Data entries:

• • • • • • •

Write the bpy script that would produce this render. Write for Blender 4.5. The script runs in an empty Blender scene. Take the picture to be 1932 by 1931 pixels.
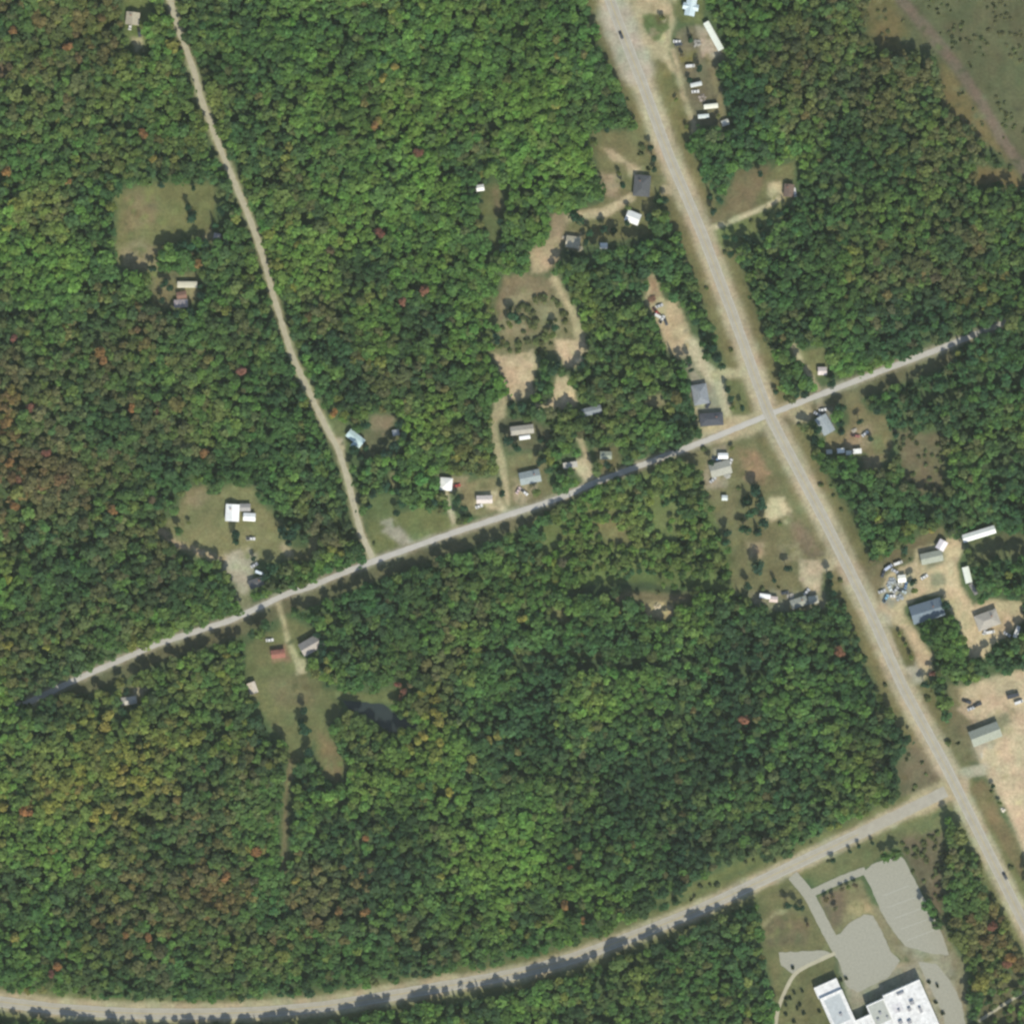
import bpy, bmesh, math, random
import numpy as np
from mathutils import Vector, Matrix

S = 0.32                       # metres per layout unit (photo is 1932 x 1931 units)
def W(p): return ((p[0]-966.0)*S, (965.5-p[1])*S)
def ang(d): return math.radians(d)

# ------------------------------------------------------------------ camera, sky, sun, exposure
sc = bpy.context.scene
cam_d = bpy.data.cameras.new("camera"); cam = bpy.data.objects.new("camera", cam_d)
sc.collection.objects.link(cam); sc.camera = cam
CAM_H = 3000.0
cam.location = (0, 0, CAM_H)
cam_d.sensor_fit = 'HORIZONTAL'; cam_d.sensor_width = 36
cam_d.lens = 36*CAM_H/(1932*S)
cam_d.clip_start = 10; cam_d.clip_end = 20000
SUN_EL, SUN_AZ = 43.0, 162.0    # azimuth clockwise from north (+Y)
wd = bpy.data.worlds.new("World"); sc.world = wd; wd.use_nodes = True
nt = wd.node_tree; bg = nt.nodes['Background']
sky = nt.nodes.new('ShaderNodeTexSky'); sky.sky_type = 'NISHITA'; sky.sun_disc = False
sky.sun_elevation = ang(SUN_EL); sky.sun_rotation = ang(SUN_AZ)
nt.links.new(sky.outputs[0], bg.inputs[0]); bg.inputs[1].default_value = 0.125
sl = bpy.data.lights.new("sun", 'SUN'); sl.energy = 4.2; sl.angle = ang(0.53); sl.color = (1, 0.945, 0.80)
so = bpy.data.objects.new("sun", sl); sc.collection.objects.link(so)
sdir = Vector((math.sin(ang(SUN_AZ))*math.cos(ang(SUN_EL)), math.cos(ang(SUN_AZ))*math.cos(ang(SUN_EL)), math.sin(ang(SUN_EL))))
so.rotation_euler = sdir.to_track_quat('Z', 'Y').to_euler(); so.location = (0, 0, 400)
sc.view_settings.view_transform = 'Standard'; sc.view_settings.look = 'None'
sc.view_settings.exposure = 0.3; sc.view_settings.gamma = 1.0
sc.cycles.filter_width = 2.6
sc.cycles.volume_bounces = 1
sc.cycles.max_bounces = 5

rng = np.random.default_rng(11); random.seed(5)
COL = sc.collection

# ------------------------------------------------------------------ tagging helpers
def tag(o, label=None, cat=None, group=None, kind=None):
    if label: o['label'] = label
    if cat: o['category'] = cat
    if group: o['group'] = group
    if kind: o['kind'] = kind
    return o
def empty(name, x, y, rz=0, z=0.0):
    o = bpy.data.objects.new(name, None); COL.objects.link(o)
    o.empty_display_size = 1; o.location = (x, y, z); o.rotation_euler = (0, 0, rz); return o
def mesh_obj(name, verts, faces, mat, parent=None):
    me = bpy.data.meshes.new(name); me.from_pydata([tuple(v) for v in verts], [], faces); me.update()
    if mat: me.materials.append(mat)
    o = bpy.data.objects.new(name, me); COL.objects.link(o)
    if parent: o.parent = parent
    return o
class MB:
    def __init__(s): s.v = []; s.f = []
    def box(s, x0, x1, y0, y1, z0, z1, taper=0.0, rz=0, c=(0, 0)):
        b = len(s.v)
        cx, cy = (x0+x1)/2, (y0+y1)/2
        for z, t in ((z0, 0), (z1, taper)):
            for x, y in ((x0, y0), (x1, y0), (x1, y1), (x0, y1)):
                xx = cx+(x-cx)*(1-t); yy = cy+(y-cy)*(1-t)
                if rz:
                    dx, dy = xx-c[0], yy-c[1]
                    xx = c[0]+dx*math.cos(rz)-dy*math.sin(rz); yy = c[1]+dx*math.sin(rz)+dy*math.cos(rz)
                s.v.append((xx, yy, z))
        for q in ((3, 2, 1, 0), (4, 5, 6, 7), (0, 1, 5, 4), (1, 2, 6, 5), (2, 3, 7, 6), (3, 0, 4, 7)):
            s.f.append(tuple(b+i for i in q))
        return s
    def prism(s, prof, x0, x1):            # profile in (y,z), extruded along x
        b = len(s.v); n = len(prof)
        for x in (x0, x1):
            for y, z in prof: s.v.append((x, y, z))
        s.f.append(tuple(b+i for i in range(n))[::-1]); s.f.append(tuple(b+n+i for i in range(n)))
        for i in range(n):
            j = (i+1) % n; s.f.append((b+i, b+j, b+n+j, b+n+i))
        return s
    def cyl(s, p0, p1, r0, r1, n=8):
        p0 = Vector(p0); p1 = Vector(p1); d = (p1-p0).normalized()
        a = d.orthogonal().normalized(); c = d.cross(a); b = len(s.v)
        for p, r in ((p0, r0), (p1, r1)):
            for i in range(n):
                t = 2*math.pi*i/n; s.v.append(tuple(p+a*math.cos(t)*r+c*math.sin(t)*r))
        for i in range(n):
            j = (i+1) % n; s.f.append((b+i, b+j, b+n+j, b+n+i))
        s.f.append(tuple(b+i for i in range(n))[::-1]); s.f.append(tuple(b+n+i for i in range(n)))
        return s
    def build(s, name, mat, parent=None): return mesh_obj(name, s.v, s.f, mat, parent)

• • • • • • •

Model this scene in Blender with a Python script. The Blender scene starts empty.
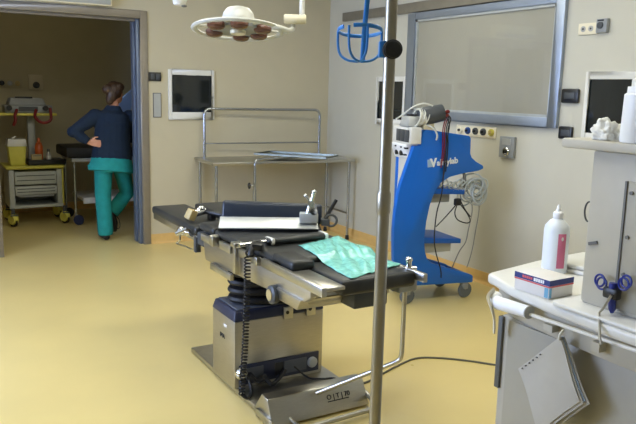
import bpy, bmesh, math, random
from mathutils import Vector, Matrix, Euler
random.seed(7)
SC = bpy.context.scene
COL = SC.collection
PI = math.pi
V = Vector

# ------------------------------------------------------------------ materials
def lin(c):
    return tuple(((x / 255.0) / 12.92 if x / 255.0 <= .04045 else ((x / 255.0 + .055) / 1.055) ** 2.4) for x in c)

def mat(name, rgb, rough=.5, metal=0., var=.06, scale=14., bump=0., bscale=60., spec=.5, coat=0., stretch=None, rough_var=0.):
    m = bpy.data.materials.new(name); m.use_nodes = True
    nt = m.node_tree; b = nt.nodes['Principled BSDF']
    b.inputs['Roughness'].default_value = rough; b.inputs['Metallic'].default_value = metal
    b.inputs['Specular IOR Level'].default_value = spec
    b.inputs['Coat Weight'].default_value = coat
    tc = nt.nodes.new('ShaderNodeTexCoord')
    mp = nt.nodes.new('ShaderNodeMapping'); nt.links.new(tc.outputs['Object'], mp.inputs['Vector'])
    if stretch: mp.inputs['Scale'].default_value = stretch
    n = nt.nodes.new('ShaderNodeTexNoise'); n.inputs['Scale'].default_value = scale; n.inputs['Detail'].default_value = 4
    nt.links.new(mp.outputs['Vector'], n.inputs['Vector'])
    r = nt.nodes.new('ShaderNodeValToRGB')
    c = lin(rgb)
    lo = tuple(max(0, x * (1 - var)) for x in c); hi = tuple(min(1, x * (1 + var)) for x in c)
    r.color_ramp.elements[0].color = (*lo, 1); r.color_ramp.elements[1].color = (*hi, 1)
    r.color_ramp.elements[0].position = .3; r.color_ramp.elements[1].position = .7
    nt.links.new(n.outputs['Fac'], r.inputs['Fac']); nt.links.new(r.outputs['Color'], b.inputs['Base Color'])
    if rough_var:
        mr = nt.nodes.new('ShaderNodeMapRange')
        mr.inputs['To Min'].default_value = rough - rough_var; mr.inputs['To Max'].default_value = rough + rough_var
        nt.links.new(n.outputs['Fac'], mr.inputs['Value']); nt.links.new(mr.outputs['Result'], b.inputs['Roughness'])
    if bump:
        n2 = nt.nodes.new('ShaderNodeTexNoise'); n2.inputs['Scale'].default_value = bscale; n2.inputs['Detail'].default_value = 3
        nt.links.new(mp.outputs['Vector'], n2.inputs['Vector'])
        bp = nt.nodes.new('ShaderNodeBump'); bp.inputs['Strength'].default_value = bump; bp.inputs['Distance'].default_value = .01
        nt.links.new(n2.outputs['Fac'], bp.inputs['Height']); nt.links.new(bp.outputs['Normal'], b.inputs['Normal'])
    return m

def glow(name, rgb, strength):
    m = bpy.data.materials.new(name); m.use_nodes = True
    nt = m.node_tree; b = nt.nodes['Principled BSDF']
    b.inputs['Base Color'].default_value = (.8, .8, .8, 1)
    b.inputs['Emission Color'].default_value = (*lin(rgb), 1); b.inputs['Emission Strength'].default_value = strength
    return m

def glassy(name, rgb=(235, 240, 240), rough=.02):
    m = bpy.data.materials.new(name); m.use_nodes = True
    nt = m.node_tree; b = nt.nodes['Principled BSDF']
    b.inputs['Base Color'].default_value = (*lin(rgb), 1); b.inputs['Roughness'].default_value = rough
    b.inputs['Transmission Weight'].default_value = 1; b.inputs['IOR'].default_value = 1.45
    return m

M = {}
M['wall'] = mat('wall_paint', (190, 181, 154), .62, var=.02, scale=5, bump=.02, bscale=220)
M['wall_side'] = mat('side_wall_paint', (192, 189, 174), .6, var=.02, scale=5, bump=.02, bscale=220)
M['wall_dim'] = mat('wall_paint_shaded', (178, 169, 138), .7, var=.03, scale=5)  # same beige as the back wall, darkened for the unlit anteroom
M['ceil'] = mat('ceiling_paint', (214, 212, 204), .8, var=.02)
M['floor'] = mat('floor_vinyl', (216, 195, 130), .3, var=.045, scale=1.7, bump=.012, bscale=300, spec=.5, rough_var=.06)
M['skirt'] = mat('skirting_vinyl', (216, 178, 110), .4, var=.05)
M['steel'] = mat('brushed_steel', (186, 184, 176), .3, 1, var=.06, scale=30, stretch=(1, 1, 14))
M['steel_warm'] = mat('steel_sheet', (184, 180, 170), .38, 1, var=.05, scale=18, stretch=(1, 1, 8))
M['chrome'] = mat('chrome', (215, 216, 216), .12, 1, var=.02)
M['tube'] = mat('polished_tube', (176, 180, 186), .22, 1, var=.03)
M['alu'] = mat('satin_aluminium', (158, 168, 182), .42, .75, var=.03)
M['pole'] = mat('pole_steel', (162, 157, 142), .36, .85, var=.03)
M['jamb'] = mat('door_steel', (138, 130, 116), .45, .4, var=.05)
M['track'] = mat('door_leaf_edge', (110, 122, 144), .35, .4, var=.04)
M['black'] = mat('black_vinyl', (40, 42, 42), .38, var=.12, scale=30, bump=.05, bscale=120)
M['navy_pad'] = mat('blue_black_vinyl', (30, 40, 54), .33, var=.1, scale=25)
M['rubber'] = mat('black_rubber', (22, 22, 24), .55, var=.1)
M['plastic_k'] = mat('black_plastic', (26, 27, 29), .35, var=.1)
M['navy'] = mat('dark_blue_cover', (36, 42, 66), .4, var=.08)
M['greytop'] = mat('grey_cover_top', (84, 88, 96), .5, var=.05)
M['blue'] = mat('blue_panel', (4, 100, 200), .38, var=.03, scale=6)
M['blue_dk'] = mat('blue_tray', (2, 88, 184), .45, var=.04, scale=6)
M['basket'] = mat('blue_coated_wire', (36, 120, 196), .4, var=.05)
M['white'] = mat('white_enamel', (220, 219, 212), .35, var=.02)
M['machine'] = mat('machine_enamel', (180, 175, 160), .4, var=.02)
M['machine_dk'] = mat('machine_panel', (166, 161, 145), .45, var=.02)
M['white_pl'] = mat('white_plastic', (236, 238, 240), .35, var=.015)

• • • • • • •

## AIM OF THE EXERCISE
Copy nothing but the lines above that run from the one with "Model this scene" to the one with "return tuple(((x /", ends included; pictures stay out.

## RESULT OF THIS EXERCISE
Model this scene in Blender with a Python script. The Blender scene starts empty.
import bpy, bmesh, math, random
from mathutils import Vector, Matrix, Euler
random.seed(7)
SC = bpy.context.scene
COL = SC.collection
PI = math.pi
V = Vector

# ------------------------------------------------------------------ materials
def lin(c):
    return tuple(((x / 255.0) / 12.92 if x / 255.0 <= .04045 else ((x / 255.0 + .055) / 1.055) ** 2.4) for x in c)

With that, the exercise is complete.